My mother spent a lot of time warning me about the way I walked as a child. She'd say "I need you to calm down with the words you speak. Not everybody loves Jesus the way you do. You're going to get hurt deeply in life if you continue to be this way. You're going to be sharply judged and it's going to force you to change in ways that future decisions won't be able to heal." Mom knew of the seven needs a human requires in order to survive is the physical act of being accepted. Openly speaking of my spiritual beliefs meant having friends probably wasn't going to be one of my lifetime achievements. Living a life of faith has its rewards but man there are a lot of lonely days.

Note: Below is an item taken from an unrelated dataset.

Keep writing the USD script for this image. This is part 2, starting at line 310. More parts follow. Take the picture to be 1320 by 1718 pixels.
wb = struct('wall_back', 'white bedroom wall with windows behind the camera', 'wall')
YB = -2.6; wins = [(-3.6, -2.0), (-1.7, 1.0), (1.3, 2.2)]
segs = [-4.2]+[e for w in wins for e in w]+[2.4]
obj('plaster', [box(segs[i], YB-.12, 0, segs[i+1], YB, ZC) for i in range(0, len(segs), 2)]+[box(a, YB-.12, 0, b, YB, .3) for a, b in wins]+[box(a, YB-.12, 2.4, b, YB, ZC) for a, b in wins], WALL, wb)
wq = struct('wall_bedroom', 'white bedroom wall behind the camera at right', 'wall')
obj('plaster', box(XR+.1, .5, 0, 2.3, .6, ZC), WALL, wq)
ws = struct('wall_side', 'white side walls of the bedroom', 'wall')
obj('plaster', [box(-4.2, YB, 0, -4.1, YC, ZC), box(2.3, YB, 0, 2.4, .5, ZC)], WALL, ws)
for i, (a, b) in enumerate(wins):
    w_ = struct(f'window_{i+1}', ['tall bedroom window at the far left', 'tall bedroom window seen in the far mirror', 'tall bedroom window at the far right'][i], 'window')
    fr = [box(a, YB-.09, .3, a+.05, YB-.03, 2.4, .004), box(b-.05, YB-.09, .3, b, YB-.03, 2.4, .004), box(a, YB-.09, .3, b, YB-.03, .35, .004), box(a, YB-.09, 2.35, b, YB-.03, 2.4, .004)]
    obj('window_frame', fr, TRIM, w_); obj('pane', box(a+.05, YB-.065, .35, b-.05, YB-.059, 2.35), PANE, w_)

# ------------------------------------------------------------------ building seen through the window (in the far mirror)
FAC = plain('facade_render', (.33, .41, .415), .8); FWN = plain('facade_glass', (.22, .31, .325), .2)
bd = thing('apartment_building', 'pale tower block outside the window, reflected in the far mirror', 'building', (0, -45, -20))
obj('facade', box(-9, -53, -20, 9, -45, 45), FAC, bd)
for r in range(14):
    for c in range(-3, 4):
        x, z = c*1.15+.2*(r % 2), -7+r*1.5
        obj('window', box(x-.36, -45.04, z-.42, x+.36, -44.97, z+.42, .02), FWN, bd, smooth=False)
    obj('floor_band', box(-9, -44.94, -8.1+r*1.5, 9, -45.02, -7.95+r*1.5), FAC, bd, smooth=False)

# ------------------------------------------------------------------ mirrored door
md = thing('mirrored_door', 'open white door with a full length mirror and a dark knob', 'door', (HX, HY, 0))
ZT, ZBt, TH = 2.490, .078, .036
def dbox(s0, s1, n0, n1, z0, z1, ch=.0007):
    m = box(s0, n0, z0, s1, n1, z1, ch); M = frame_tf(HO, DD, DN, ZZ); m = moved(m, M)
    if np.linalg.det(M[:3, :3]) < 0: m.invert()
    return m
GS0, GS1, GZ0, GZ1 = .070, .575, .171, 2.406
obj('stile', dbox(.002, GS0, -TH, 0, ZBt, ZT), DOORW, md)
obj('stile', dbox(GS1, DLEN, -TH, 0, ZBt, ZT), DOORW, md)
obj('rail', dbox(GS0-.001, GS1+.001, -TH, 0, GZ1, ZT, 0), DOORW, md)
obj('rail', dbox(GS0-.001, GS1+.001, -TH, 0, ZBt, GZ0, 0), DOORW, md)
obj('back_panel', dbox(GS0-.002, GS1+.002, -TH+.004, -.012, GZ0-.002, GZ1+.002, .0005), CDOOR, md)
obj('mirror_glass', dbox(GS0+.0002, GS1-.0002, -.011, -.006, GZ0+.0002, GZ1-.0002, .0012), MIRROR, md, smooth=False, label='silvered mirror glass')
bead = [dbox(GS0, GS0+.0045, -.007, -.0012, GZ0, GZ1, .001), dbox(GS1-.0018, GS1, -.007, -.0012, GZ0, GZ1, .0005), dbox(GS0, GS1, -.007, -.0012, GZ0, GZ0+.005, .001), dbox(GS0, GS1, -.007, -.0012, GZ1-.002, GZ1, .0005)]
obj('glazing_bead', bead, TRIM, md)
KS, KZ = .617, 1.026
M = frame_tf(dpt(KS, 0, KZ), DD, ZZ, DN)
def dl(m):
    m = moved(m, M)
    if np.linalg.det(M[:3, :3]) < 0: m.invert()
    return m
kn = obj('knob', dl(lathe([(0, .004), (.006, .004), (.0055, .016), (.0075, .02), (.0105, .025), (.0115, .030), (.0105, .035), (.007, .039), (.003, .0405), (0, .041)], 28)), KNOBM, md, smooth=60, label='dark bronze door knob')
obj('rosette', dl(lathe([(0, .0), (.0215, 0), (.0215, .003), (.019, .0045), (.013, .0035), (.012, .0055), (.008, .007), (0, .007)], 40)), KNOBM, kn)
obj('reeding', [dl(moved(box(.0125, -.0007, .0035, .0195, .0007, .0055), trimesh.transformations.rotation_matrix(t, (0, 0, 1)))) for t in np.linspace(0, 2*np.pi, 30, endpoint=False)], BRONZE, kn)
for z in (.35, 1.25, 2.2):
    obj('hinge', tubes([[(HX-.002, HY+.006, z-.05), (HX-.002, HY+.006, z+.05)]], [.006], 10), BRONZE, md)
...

I'm not committed to joining groups and or organizations that praise the higher purpose and plan. I'm not afraid to point out the enormous amount of fakes. It's difficult for my heart to digest. I study the big names on those microphones never knowing who they are after the job is done. I don't want to know. The message was sent. I took down a book full of notes. Lets move forward. Who do you become after the word has touched? You know what? I don't need to know. Mom was very true to her reasons on why she shared with me to hush up. This isn't a negative. It's about knowing how connected believers are in spirit. Being accepted is a true need but so often we change our way when those feelings of awesome vibrations create cracks on the paths that shape friends and family. 57 years deep into this life and I'm still hearing my mothers words, "I don't think your heart is strong enough to withstand the judgement others will have because of you're vocal studies with Christ." It's that thought from a mother so loving that challenged me to walk a beyond the four walls of church and speak the street of openness. I may not have a strong heart in her eyes but when you walk into my home you'll know that when the microphones not on I'm still shining in the glory of a loving Christ. Not too many have accepted that side of me. How do you grow beyond losing friends and assumed loved ones knowing that who you are without a stage is everything in his name? These aren't the words of a Bible thumper but the process of accountability by way of actuality.